Last updated on February 8th, 2013 at 05:44 pm
The granddaughters of Fred Phelps, Megan Phelps-Roper and her younger sister Grace Phelps-Roper, have left the hate group known as the Topeka, Kansas congregation of the Westboro Baptist Church. The sisters issued a statement Wednesday in which they revealed that they recently left the WBC.
The Westboro Baptist Church is infamous for their protests at the funerals of fallen soldiers’, desecrating the American flag, and threatening to protest the funeral of the Newtown Principal — all in the name of gay hate. Megan Phelps-Roper had been serving as the face of the organization over the last several years.
The sisters posted a statement on social media Wednesday titled, “Head Full of Doubt / Road Full of Promise” in which they wrote, “We know that we’ve done and said things that hurt people. Inflicting pain on others wasn’t the goal, but it was one of the outcomes. We wish it weren’t so and regret that hurt.”
In choosing to leave the WBC, the sisters have also lost their families. They write, “They now consider us betrayers, and we are cut off from their lives, but we know they are well-intentioned. We will never not love them.”
Megan Phelps-Roper told Jeff Chu of The Guardian that the seeds of doubt over her views were sown during conversations with an Israeli web developer, in which he pointed out that Jesus wanted people to have the opportunity to repent:
“My doubts started with a conversation I had with David Abitbol,” she says. Megan met David, an Israeli web developer who’s part of the team behind the blog Jewlicious, on Twitter. “I would ask him questions about Judaism, and he would ask me questions about church doctrine. One day, he asked a specific question about one of our signs—‘Death Penalty for Fags’—and I was arguing for the church’s position, that it was a Levitical punishment and as completely appropriate now as it was then. He said, ‘But Jesus said’—and I thought it was funny he was quoting Jesus—‘Let he who is without sin cast the first stone.’ And then he connected it to another member of the church who had done something that, according to the Old Testament, was also punishable by death. I realized that if the death penalty was instituted for any sin, you completely cut off the opportunity to repent. And that’s what Jesus was talking about.”
After researching and soul searching, Megan concluded to Chu, “The idea that only WBC had the right answer seemed crazy. It just seemed impossible.”
The Southern Poverty Law Center describes the church as a hate group, “Westboro Baptist Church (WBC) is arguably the most obnoxious and rabid hate group in America. The group is basically a family-based cult of personality built around its patriarch, Fred Phelps.”
Americans have stood together to obstruct the WBC, such as when 300 bikers rolled into Joplin, Missouri to protect the crowd from the WBC protesters.
Out here in the real world, the sisters are finding more of their old views debunked as well. Megan Phelps-Roper told The Star, “We’ve really appreciated the supportive words people have shared with us today. The environment we grew up in was very ‘us vs. them’; it’s been nice to see that the ‘them’ have been overwhelmingly kind — as we’d kind of hoped and suspected.”

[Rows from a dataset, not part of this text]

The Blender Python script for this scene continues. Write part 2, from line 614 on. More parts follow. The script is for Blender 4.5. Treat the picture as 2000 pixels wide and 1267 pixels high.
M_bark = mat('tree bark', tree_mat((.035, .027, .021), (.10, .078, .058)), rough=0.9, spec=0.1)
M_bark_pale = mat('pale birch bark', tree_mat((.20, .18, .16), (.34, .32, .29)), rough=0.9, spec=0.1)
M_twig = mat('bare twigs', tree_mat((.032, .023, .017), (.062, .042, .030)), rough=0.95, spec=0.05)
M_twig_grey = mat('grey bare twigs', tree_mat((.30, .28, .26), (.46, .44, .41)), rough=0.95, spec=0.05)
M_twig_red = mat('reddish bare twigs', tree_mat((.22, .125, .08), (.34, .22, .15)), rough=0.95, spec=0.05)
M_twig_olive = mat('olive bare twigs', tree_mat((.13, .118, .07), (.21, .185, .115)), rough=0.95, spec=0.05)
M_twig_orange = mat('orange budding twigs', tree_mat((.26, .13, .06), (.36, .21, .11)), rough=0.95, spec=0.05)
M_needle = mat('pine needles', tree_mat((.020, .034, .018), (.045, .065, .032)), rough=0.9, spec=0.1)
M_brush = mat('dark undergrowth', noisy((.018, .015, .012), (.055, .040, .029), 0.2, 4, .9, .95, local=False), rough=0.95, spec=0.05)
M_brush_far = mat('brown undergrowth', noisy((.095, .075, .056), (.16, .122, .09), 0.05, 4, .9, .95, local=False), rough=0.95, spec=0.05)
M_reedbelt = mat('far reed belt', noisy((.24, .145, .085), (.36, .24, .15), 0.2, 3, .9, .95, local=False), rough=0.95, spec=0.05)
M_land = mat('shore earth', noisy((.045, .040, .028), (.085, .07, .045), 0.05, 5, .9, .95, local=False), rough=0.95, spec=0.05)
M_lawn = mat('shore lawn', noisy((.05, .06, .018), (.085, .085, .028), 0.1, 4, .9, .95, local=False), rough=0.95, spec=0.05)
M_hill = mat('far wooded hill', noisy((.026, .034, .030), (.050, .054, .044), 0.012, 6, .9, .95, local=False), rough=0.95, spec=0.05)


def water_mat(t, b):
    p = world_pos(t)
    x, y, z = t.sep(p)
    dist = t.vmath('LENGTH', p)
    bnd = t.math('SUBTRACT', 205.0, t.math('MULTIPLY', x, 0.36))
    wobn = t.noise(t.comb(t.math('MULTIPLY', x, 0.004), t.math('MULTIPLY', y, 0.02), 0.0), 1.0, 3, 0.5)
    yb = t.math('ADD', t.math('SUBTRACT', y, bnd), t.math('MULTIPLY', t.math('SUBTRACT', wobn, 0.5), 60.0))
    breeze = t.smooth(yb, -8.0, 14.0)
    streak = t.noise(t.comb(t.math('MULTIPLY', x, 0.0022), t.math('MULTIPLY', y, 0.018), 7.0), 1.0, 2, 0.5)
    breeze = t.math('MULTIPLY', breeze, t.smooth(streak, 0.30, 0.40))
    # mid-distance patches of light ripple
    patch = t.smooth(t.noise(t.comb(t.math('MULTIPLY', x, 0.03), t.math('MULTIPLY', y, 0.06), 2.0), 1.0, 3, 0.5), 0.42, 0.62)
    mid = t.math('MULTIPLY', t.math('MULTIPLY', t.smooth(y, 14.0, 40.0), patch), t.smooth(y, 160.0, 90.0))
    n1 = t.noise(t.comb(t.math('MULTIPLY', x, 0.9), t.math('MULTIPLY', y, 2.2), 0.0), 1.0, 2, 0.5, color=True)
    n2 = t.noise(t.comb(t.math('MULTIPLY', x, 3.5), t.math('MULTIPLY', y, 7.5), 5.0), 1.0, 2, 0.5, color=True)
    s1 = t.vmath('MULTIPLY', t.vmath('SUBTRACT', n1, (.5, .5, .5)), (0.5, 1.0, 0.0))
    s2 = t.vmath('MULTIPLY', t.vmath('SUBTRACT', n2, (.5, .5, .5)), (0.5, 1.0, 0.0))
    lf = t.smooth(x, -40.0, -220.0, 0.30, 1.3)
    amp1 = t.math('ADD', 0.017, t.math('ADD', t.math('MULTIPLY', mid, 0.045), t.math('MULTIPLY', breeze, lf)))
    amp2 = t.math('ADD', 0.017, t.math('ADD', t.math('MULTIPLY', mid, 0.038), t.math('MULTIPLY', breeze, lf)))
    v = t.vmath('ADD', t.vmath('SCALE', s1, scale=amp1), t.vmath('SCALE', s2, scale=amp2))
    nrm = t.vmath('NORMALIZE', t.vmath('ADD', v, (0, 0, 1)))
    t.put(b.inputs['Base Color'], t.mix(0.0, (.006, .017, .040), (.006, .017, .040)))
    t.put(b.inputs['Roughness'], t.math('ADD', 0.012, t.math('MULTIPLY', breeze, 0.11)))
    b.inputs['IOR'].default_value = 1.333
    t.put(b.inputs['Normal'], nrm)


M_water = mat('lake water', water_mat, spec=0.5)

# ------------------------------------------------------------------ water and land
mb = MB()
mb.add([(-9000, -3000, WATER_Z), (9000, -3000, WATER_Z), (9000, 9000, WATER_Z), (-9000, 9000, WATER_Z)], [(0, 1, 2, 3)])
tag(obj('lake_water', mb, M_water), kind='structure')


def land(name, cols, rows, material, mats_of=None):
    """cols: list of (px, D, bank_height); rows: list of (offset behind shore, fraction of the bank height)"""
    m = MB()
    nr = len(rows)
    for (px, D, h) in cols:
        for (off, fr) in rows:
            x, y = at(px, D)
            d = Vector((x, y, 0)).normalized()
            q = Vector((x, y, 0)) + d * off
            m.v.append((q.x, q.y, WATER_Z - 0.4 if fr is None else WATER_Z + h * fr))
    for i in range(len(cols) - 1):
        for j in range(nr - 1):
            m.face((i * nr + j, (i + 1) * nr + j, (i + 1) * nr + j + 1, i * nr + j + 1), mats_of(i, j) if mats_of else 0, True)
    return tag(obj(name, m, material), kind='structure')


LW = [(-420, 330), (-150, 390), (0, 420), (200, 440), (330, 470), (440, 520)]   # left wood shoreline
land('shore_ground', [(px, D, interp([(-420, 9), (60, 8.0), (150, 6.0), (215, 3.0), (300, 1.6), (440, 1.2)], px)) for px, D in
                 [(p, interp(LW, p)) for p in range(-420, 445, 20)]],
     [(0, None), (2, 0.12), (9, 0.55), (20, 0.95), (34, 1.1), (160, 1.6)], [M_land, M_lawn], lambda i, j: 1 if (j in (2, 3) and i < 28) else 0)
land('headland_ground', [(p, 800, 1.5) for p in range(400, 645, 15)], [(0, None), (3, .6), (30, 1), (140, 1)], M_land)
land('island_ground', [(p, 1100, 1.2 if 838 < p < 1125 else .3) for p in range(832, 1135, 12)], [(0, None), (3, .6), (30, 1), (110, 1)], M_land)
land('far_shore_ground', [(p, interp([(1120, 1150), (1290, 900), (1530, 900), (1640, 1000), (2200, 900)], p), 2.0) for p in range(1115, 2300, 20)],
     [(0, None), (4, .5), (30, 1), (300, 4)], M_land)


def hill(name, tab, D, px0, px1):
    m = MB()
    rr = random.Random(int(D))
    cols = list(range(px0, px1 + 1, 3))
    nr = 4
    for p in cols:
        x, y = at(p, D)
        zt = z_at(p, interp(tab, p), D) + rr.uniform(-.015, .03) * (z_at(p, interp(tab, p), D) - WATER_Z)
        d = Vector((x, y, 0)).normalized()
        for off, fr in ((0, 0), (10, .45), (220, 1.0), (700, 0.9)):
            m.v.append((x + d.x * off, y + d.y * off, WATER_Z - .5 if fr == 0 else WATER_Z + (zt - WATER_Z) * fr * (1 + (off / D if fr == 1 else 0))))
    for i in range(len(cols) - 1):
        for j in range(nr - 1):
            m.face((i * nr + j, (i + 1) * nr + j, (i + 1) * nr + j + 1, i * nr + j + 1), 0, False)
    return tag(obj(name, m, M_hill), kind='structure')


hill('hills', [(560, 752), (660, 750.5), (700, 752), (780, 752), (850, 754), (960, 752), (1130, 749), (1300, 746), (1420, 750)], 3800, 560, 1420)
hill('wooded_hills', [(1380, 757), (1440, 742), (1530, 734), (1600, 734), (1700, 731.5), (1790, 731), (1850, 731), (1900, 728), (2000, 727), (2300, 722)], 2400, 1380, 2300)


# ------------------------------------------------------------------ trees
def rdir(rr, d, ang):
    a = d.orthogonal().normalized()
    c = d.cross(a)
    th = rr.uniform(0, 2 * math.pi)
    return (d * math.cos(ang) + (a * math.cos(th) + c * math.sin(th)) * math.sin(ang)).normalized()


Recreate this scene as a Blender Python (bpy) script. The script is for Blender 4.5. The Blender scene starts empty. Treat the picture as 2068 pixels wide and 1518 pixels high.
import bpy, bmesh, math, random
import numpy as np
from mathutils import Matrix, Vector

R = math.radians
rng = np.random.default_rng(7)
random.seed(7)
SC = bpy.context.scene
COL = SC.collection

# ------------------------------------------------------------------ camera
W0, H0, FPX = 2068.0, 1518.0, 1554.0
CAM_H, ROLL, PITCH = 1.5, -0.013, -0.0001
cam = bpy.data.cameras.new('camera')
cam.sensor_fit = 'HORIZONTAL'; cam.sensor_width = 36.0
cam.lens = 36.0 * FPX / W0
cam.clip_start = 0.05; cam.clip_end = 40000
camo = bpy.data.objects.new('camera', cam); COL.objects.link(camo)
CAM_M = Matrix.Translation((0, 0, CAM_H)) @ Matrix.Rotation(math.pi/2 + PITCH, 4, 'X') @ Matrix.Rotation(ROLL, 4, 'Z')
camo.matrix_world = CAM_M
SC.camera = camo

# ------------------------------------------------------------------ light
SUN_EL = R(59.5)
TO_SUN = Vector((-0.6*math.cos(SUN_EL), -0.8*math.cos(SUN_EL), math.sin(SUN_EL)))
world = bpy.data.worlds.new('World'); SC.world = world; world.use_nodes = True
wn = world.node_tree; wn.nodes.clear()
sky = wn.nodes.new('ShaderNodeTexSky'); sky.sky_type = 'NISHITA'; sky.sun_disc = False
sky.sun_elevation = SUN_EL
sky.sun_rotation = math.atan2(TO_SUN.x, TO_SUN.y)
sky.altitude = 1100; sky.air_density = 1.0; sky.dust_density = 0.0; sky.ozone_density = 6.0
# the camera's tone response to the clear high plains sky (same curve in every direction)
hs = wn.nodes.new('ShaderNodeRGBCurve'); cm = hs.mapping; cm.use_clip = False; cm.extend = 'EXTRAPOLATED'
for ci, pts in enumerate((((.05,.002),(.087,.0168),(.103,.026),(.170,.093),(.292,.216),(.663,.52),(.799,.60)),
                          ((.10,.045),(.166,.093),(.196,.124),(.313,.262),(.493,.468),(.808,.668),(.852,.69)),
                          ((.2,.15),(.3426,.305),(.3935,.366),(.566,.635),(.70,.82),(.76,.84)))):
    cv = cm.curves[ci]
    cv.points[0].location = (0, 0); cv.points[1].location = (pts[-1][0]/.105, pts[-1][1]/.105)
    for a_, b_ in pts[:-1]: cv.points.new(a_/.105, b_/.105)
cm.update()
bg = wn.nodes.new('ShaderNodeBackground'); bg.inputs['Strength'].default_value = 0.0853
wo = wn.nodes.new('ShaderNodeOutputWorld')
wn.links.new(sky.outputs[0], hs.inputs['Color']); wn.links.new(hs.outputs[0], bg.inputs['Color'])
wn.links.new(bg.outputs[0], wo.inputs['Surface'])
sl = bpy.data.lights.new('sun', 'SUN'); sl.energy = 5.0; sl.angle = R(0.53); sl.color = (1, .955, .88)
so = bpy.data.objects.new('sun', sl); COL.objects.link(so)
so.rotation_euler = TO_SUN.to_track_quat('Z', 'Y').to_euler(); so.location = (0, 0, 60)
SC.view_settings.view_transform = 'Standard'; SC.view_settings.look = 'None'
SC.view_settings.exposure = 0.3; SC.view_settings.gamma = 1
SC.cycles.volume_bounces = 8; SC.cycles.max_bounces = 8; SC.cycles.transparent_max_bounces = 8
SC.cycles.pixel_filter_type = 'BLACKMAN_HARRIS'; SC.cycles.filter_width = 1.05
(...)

This proves that there is hope for a certain segment of our population who’ve been brainwashed into hating gays, undocumented workers, minorities, women on birth control, and so much more. David Abitbol’s tolerance, patience and compassion planted the seeds that started Megan’s journey of questioning what she had been taught as the one right way.
The human spirit never ceases to amaze me; it takes great courage to be willing to endure the rejection of your entire family and it takes a lot of tolerance to continue conversing with someone whose views you might find repugnant. A head full of doubt led to a road full of promise for these two sisters.